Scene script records

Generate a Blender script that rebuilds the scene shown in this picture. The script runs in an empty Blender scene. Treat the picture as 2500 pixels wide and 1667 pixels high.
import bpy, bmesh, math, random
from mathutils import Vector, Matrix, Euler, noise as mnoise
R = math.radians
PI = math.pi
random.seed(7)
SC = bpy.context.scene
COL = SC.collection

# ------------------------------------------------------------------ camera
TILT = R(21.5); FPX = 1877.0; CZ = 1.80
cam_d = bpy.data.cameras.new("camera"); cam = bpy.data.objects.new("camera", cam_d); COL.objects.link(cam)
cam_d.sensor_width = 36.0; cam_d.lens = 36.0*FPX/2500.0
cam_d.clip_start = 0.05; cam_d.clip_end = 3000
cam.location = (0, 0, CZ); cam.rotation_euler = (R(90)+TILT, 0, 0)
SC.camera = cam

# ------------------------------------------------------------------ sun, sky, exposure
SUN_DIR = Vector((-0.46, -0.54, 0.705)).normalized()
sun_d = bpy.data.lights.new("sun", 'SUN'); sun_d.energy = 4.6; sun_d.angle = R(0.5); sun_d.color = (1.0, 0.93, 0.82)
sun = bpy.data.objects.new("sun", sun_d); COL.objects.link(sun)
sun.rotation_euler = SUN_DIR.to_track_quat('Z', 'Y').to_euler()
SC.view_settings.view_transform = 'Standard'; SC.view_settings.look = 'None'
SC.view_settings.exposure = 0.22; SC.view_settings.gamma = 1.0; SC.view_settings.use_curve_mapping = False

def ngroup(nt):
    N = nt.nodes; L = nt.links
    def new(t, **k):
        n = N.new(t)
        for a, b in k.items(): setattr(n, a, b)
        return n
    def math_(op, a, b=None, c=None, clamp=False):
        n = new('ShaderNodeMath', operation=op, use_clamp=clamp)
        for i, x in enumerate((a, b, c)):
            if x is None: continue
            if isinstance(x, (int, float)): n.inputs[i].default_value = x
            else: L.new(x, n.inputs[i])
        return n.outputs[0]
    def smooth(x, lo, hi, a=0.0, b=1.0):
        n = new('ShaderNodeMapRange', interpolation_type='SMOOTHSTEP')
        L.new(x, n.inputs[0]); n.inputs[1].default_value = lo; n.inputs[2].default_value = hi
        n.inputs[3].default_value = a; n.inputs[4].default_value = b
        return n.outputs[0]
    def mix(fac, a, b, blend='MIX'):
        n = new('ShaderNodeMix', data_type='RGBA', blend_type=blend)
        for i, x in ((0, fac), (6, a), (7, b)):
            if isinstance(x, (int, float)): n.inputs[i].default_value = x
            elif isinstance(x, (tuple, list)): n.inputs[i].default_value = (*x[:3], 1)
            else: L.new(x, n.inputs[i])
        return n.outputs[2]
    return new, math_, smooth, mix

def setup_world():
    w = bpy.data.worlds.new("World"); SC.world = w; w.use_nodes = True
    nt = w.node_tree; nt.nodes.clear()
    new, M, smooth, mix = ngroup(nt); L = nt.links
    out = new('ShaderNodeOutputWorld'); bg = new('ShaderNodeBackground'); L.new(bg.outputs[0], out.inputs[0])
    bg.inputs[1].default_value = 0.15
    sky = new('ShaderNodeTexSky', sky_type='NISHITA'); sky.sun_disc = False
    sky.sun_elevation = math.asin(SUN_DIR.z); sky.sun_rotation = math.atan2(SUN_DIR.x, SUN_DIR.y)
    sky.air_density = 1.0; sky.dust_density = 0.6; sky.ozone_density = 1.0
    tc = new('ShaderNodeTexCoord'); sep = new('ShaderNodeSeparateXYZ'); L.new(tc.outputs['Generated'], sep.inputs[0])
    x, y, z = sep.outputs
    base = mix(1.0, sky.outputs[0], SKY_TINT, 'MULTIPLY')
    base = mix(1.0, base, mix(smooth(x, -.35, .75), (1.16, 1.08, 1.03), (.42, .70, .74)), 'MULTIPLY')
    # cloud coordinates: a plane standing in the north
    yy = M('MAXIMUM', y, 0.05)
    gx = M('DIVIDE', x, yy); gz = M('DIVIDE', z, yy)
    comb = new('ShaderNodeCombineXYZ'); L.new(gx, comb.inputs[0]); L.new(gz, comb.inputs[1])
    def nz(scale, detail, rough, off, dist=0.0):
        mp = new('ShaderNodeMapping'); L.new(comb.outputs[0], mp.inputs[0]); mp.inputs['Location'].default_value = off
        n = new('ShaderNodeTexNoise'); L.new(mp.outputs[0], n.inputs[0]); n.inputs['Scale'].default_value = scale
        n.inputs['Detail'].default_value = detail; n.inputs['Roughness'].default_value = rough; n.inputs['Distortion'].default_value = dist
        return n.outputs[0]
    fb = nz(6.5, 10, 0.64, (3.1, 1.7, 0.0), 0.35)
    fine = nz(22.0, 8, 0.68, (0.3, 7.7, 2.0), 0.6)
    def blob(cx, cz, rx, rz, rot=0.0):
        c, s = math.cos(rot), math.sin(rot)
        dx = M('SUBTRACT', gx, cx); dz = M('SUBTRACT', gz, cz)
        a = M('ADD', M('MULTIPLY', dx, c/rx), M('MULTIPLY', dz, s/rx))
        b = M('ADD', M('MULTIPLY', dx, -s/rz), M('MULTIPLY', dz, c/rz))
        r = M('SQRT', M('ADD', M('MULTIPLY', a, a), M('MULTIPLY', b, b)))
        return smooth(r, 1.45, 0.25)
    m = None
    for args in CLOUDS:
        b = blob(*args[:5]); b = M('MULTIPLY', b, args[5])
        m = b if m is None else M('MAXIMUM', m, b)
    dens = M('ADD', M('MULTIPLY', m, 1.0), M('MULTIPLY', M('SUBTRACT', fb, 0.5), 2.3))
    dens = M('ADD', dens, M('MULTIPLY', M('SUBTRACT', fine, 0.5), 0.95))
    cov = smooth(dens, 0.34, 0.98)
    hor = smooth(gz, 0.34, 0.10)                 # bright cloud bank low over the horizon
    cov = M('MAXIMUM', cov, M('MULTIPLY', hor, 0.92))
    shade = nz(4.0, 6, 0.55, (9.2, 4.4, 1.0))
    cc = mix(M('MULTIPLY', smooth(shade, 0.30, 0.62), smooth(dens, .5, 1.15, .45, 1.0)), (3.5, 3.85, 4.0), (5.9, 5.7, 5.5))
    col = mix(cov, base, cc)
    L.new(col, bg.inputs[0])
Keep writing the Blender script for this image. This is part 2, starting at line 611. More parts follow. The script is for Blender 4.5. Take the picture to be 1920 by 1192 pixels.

#### Task to complete:
Retype every record above exactly as written.

#### Complete response:
Generate a Blender script that rebuilds the scene shown in this picture. The script runs in an empty Blender scene. Treat the picture as 2500 pixels wide and 1667 pixels high.
import bpy, bmesh, math, random
from mathutils import Vector, Matrix, Euler, noise as mnoise
R = math.radians
PI = math.pi
random.seed(7)
SC = bpy.context.scene
COL = SC.collection

# ------------------------------------------------------------------ camera
TILT = R(21.5); FPX = 1877.0; CZ = 1.80
cam_d = bpy.data.cameras.new("camera"); cam = bpy.data.objects.new("camera", cam_d); COL.objects.link(cam)
cam_d.sensor_width = 36.0; cam_d.lens = 36.0*FPX/2500.0
cam_d.clip_start = 0.05; cam_d.clip_end = 3000
cam.location = (0, 0, CZ); cam.rotation_euler = (R(90)+TILT, 0, 0)
SC.camera = cam

# ------------------------------------------------------------------ sun, sky, exposure
SUN_DIR = Vector((-0.46, -0.54, 0.705)).normalized()
sun_d = bpy.data.lights.new("sun", 'SUN'); sun_d.energy = 4.6; sun_d.angle = R(0.5); sun_d.color = (1.0, 0.93, 0.82)
sun = bpy.data.objects.new("sun", sun_d); COL.objects.link(sun)
sun.rotation_euler = SUN_DIR.to_track_quat('Z', 'Y').to_euler()
SC.view_settings.view_transform = 'Standard'; SC.view_settings.look = 'None'
SC.view_settings.exposure = 0.22; SC.view_settings.gamma = 1.0; SC.view_settings.use_curve_mapping = False

def ngroup(nt):
    N = nt.nodes; L = nt.links
    def new(t, **k):
        n = N.new(t)
        for a, b in k.items(): setattr(n, a, b)
        return n
    def math_(op, a, b=None, c=None, clamp=False):
        n = new('ShaderNodeMath', operation=op, use_clamp=clamp)
        for i, x in enumerate((a, b, c)):
            if x is None: continue
            if isinstance(x, (int, float)): n.inputs[i].default_value = x
            else: L.new(x, n.inputs[i])
        return n.outputs[0]
    def smooth(x, lo, hi, a=0.0, b=1.0):
        n = new('ShaderNodeMapRange', interpolation_type='SMOOTHSTEP')
        L.new(x, n.inputs[0]); n.inputs[1].default_value = lo; n.inputs[2].default_value = hi
        n.inputs[3].default_value = a; n.inputs[4].default_value = b
        return n.outputs[0]
    def mix(fac, a, b, blend='MIX'):
        n = new('ShaderNodeMix', data_type='RGBA', blend_type=blend)
        for i, x in ((0, fac), (6, a), (7, b)):
            if isinstance(x, (int, float)): n.inputs[i].default_value = x
            elif isinstance(x, (tuple, list)): n.inputs[i].default_value = (*x[:3], 1)
            else: L.new(x, n.inputs[i])
        return n.outputs[2]
    return new, math_, smooth, mix

def setup_world():
    w = bpy.data.worlds.new("World"); SC.world = w; w.use_nodes = True
    nt = w.node_tree; nt.nodes.clear()
    new, M, smooth, mix = ngroup(nt); L = nt.links
    out = new('ShaderNodeOutputWorld'); bg = new('ShaderNodeBackground'); L.new(bg.outputs[0], out.inputs[0])
    bg.inputs[1].default_value = 0.15
    sky = new('ShaderNodeTexSky', sky_type='NISHITA'); sky.sun_disc = False
    sky.sun_elevation = math.asin(SUN_DIR.z); sky.sun_rotation = math.atan2(SUN_DIR.x, SUN_DIR.y)
    sky.air_density = 1.0; sky.dust_density = 0.6; sky.ozone_density = 1.0
    tc = new('ShaderNodeTexCoord'); sep = new('ShaderNodeSeparateXYZ'); L.new(tc.outputs['Generated'], sep.inputs[0])
    x, y, z = sep.outputs
    base = mix(1.0, sky.outputs[0], SKY_TINT, 'MULTIPLY')
    base = mix(1.0, base, mix(smooth(x, -.35, .75), (1.16, 1.08, 1.03), (.42, .70, .74)), 'MULTIPLY')
    # cloud coordinates: a plane standing in the north
    yy = M('MAXIMUM', y, 0.05)
    gx = M('DIVIDE', x, yy); gz = M('DIVIDE', z, yy)
    comb = new('ShaderNodeCombineXYZ'); L.new(gx, comb.inputs[0]); L.new(gz, comb.inputs[1])
    def nz(scale, detail, rough, off, dist=0.0):
        mp = new('ShaderNodeMapping'); L.new(comb.outputs[0], mp.inputs[0]); mp.inputs['Location'].default_value = off
        n = new('ShaderNodeTexNoise'); L.new(mp.outputs[0], n.inputs[0]); n.inputs['Scale'].default_value = scale
        n.inputs['Detail'].default_value = detail; n.inputs['Roughness'].default_value = rough; n.inputs['Distortion'].default_value = dist
        return n.outputs[0]
    fb = nz(6.5, 10, 0.64, (3.1, 1.7, 0.0), 0.35)
    fine = nz(22.0, 8, 0.68, (0.3, 7.7, 2.0), 0.6)
    def blob(cx, cz, rx, rz, rot=0.0):
        c, s = math.cos(rot), math.sin(rot)
        dx = M('SUBTRACT', gx, cx); dz = M('SUBTRACT', gz, cz)
        a = M('ADD', M('MULTIPLY', dx, c/rx), M('MULTIPLY', dz, s/rx))
        b = M('ADD', M('MULTIPLY', dx, -s/rz), M('MULTIPLY', dz, c/rz))
        r = M('SQRT', M('ADD', M('MULTIPLY', a, a), M('MULTIPLY', b, b)))
        return smooth(r, 1.45, 0.25)
    m = None
    for args in CLOUDS:
        b = blob(*args[:5]); b = M('MULTIPLY', b, args[5])
        m = b if m is None else M('MAXIMUM', m, b)
    dens = M('ADD', M('MULTIPLY', m, 1.0), M('MULTIPLY', M('SUBTRACT', fb, 0.5), 2.3))
    dens = M('ADD', dens, M('MULTIPLY', M('SUBTRACT', fine, 0.5), 0.95))
    cov = smooth(dens, 0.34, 0.98)
    hor = smooth(gz, 0.34, 0.10)                 # bright cloud bank low over the horizon
    cov = M('MAXIMUM', cov, M('MULTIPLY', hor, 0.92))
    shade = nz(4.0, 6, 0.55, (9.2, 4.4, 1.0))
    cc = mix(M('MULTIPLY', smooth(shade, 0.30, 0.62), smooth(dens, .5, 1.15, .45, 1.0)), (3.5, 3.85, 4.0), (5.9, 5.7, 5.5))
    col = mix(cov, base, cc)
    L.new(col, bg.inputs[0])
Keep writing the Blender script for this image. This is part 2, starting at line 611. More parts follow. The script is for Blender 4.5. Take the picture to be 1920 by 1192 pixels.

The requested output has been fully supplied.